- _TASK_: Where the word "picture" occurs in a line, return that line.

(3D scene scripts)
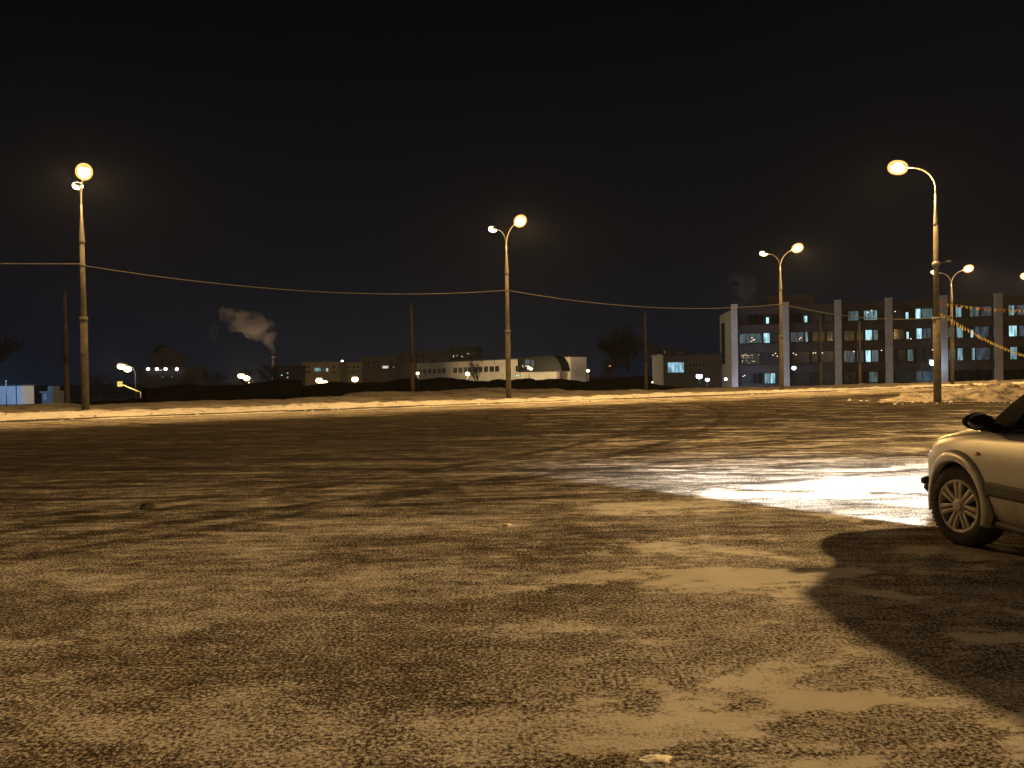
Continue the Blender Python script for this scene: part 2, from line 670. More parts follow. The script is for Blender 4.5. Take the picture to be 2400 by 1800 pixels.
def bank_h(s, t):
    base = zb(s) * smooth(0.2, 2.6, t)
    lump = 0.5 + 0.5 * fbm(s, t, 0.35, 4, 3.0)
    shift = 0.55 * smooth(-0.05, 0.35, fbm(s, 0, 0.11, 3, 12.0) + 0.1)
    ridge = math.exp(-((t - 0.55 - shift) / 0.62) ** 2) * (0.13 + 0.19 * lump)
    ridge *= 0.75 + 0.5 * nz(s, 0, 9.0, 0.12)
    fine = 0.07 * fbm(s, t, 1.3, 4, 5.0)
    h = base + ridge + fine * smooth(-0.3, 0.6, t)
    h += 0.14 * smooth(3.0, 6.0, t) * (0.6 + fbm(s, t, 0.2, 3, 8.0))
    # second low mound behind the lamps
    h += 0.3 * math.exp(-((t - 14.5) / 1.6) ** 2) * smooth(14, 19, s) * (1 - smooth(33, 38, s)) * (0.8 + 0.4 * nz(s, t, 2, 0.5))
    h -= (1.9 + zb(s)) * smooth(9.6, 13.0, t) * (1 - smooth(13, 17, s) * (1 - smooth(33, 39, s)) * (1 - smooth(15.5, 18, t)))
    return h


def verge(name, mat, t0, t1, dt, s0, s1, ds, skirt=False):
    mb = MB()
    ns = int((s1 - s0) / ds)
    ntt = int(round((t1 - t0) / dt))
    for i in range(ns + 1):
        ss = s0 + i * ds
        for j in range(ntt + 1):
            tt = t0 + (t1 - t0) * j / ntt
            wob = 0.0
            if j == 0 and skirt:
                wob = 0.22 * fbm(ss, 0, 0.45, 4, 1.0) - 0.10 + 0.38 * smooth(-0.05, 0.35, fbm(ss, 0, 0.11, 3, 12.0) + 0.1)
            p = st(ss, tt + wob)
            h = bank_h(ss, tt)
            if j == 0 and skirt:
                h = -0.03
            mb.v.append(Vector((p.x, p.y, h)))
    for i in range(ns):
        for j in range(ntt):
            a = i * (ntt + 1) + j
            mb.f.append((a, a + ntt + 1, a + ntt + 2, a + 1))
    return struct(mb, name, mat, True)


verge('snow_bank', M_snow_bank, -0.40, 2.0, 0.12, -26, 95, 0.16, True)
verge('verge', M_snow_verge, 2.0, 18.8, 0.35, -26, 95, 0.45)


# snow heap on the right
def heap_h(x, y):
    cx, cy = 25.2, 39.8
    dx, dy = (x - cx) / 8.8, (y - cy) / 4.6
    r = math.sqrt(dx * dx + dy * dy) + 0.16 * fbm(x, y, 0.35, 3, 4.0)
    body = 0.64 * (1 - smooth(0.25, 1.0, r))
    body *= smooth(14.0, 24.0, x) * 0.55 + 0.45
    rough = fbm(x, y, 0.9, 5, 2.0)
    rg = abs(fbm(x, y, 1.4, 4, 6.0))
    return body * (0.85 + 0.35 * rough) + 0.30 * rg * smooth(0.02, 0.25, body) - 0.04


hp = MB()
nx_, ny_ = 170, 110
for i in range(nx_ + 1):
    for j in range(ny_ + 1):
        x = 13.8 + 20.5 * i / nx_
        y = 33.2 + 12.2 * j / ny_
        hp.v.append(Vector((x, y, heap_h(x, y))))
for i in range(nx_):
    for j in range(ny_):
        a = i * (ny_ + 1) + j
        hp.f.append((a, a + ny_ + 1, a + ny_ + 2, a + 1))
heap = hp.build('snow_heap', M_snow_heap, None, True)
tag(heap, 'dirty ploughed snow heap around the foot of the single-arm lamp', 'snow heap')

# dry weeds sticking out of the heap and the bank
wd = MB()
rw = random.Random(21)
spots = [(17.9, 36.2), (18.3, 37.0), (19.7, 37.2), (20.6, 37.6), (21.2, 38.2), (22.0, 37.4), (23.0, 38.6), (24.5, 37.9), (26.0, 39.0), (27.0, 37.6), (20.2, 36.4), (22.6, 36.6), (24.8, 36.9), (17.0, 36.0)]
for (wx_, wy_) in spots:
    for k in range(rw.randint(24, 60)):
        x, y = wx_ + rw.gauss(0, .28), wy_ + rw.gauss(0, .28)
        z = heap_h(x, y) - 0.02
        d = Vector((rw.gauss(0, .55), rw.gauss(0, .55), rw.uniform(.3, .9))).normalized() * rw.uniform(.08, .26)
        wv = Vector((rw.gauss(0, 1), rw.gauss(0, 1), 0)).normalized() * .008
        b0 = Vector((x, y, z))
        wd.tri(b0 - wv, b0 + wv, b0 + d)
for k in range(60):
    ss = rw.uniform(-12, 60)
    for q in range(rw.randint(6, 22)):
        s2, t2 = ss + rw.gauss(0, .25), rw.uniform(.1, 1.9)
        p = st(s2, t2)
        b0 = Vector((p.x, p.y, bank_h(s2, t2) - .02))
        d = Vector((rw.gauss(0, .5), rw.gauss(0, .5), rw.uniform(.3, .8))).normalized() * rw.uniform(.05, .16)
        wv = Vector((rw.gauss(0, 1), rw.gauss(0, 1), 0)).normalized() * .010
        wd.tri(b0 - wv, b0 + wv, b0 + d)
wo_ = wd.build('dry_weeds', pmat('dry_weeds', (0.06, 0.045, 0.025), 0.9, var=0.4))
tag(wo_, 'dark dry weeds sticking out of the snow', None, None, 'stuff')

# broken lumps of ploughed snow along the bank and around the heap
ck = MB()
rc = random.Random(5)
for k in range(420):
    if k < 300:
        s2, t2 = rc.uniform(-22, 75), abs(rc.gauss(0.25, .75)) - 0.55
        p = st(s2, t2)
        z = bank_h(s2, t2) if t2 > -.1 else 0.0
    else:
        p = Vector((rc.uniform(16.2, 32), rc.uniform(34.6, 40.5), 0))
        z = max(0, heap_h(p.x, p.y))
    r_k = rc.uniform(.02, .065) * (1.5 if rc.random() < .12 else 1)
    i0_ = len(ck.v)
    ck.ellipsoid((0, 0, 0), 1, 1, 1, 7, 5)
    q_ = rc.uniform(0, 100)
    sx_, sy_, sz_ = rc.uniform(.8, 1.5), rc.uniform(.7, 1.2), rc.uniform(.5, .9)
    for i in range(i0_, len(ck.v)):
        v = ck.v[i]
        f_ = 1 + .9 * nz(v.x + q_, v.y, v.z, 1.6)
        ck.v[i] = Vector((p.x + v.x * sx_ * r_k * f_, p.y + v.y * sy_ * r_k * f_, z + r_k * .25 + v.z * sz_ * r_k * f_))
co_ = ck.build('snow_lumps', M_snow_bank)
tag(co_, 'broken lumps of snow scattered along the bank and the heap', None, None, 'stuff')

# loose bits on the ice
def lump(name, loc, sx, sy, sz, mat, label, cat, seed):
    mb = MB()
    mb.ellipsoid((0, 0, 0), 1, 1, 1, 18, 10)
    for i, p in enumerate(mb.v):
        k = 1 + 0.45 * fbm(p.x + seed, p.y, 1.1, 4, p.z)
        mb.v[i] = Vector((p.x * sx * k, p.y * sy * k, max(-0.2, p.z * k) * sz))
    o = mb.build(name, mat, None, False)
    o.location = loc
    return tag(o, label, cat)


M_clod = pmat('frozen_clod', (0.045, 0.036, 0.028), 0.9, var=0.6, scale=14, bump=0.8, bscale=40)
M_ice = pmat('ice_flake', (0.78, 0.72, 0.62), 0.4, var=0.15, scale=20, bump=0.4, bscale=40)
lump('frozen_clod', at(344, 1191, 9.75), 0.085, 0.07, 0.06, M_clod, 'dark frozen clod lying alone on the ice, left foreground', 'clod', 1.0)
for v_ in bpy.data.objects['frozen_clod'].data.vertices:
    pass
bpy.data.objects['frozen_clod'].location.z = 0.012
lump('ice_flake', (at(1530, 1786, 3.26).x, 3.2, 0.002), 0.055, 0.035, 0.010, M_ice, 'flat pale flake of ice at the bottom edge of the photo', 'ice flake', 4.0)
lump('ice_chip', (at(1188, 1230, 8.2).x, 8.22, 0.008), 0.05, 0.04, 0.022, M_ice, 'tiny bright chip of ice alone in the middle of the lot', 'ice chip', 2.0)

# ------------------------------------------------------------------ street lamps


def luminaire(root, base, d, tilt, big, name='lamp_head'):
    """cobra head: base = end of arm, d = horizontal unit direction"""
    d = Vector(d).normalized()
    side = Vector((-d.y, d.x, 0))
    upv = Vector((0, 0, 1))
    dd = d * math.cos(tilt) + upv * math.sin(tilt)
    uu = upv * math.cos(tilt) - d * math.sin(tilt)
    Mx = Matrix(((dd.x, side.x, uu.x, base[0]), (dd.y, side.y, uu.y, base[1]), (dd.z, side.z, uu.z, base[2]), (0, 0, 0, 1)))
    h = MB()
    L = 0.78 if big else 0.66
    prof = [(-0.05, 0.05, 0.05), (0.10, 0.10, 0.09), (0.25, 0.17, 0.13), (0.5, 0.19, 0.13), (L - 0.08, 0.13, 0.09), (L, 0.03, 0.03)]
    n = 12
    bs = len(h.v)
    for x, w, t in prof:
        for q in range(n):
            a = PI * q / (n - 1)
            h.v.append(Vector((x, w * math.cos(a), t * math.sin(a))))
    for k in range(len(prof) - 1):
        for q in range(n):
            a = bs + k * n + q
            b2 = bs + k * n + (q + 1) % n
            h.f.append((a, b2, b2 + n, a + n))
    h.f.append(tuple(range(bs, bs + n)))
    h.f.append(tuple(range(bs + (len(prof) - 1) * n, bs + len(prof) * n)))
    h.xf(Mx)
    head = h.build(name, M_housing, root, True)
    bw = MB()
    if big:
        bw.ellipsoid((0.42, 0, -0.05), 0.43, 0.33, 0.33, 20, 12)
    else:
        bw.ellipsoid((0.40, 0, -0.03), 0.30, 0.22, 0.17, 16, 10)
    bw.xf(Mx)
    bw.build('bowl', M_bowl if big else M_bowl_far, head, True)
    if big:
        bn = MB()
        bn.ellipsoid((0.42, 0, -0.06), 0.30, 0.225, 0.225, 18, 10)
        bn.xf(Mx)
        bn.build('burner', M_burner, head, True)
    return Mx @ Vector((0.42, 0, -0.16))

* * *

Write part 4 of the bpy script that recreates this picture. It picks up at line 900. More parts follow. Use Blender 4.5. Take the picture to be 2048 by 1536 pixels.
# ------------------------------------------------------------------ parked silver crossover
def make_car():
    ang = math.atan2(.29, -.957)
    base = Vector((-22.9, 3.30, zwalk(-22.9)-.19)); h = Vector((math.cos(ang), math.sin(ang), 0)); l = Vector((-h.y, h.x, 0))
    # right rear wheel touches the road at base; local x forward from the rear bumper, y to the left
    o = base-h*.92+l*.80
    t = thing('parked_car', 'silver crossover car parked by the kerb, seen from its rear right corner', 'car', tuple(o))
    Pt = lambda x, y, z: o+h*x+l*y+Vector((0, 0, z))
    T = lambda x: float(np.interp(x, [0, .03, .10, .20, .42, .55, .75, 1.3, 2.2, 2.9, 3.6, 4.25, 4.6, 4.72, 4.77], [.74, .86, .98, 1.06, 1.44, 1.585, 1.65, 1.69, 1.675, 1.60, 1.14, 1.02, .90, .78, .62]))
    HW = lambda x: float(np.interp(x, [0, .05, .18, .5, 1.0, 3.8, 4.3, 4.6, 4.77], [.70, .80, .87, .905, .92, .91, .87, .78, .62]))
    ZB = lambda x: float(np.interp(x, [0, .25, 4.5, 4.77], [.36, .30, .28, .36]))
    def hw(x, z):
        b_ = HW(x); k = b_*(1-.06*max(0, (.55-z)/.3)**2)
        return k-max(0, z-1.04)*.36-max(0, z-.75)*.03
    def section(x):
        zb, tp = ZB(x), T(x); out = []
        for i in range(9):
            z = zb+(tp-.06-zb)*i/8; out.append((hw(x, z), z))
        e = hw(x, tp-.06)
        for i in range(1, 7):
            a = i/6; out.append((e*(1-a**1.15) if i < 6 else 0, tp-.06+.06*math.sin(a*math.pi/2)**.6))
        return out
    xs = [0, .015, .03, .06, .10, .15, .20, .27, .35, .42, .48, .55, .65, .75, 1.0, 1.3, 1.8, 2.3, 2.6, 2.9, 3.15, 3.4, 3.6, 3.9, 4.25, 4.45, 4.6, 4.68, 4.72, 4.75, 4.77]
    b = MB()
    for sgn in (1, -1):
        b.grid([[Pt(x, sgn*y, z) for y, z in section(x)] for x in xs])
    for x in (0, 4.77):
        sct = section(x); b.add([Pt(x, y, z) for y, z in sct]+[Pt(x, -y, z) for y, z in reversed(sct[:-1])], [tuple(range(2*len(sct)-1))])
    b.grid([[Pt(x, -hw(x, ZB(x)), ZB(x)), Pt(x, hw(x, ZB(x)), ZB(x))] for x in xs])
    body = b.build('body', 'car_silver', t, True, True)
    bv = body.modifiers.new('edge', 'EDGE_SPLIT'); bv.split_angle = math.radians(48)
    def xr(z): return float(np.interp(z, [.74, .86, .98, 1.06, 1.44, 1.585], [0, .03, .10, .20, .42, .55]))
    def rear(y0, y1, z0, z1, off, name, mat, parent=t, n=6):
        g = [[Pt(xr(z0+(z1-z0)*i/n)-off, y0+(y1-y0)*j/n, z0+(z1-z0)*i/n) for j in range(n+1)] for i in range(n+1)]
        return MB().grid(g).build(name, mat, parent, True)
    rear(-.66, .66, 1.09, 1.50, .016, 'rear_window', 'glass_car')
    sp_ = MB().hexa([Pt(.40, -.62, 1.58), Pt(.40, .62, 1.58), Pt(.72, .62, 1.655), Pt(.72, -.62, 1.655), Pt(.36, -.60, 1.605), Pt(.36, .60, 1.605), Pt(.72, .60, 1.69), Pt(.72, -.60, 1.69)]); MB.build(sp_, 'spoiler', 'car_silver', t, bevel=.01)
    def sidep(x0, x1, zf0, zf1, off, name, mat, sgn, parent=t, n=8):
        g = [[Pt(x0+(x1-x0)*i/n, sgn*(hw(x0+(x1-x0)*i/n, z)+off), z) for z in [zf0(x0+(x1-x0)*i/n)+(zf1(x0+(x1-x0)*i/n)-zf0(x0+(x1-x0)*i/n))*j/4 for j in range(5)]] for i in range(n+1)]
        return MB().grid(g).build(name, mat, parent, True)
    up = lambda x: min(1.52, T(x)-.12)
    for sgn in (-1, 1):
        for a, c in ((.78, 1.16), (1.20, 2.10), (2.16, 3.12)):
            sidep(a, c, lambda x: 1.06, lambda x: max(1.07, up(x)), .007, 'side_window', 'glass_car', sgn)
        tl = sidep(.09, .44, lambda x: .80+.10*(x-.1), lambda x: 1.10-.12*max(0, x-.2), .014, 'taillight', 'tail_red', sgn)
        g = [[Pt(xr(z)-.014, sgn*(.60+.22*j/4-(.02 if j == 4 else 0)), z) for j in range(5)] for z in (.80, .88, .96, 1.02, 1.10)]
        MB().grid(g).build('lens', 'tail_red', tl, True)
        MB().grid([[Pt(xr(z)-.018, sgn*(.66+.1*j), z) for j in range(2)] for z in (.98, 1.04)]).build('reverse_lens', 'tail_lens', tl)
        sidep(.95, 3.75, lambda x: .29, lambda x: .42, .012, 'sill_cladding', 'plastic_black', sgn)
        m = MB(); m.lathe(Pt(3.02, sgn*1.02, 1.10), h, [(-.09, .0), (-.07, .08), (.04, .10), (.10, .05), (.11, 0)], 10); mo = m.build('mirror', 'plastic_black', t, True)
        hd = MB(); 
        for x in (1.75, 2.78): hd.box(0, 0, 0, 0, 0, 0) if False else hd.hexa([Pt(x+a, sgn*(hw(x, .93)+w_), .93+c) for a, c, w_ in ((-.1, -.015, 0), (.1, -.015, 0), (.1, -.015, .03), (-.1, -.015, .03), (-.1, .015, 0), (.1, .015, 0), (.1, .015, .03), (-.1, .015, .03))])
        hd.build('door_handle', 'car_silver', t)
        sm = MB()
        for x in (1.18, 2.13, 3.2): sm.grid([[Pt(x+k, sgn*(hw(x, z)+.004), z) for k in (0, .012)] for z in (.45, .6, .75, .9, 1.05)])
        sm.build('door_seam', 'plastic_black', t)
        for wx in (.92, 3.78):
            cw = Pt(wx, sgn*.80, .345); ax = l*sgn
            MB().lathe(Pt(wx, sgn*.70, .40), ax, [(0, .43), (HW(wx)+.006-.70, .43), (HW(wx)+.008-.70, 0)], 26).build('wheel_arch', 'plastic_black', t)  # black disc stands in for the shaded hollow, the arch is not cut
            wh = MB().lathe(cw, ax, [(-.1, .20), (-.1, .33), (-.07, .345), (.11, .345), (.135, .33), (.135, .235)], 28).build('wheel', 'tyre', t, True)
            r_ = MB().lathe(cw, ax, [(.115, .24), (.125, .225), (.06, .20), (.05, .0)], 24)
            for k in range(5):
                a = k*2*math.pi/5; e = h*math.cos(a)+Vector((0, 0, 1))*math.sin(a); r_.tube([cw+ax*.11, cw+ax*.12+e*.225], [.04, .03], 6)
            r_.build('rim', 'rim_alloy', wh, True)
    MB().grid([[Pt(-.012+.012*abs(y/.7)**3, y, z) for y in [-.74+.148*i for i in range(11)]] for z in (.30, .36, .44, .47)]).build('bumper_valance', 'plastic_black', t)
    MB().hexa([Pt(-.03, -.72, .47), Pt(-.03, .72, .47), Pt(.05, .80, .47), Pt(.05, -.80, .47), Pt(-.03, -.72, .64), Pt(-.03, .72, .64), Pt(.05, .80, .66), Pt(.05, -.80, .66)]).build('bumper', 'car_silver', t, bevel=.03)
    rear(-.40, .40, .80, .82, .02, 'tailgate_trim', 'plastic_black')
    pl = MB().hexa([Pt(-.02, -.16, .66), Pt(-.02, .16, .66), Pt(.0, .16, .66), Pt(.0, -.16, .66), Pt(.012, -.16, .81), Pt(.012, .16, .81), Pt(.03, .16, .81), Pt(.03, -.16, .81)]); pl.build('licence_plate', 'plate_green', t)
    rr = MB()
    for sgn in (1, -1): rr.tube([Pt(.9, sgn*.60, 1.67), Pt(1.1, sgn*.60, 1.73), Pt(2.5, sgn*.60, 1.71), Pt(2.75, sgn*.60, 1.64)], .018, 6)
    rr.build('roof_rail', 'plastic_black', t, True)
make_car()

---

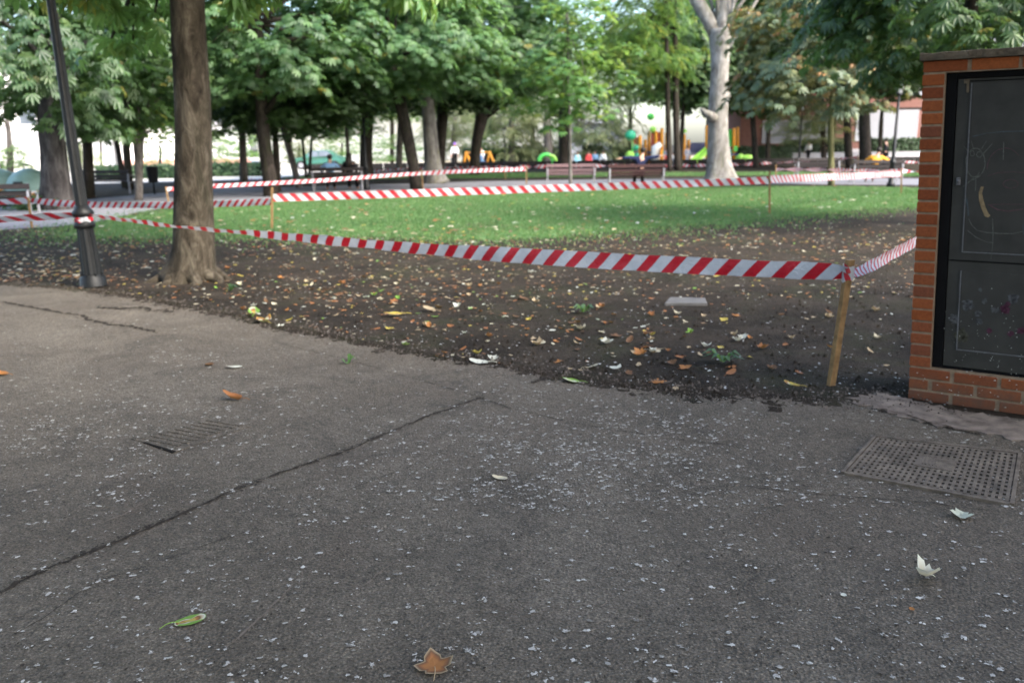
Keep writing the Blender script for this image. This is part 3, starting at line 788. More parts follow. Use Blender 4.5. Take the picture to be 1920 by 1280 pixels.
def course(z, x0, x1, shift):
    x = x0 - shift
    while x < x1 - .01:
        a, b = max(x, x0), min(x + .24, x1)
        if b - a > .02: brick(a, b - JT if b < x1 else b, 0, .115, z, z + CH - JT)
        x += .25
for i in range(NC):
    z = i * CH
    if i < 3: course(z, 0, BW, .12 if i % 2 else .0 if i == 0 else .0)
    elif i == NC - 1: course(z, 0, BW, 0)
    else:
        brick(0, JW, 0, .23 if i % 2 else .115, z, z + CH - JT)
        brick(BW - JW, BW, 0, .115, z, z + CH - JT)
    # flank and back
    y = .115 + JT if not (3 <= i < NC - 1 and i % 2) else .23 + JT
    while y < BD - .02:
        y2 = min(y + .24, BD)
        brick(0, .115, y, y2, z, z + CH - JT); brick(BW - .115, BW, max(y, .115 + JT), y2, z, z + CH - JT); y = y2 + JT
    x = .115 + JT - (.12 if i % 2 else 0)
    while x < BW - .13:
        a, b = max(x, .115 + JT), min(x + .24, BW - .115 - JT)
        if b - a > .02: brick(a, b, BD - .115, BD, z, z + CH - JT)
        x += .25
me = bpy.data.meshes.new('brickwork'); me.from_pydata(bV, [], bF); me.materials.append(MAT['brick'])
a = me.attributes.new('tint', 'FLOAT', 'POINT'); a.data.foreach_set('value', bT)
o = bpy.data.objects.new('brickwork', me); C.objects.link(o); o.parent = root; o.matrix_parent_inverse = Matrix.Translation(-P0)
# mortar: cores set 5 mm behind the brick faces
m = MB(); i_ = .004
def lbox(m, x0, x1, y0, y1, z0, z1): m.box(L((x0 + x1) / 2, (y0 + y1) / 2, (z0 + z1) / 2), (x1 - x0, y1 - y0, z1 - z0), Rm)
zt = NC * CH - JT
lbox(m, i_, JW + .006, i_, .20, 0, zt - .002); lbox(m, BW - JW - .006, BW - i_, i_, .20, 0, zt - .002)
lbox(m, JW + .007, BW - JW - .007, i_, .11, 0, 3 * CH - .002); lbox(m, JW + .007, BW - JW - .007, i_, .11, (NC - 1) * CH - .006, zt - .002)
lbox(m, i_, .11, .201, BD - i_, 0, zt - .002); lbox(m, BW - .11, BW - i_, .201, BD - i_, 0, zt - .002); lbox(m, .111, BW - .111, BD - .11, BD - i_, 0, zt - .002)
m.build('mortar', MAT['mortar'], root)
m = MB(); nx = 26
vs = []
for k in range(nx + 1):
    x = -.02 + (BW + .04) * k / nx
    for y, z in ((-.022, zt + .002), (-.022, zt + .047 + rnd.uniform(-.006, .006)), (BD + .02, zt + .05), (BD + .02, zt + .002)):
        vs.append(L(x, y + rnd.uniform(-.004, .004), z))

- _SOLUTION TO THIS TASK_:
Continue the Blender Python script for this scene: part 2, from line 670. More parts follow. The script is for Blender 4.5. Take the picture to be 2400 by 1800 pixels.
Write part 4 of the bpy script that recreates this picture. It picks up at line 900. More parts follow. Use Blender 4.5. Take the picture to be 2048 by 1536 pixels.
Keep writing the Blender script for this image. This is part 3, starting at line 788. More parts follow. Use Blender 4.5. Take the picture to be 1920 by 1280 pixels.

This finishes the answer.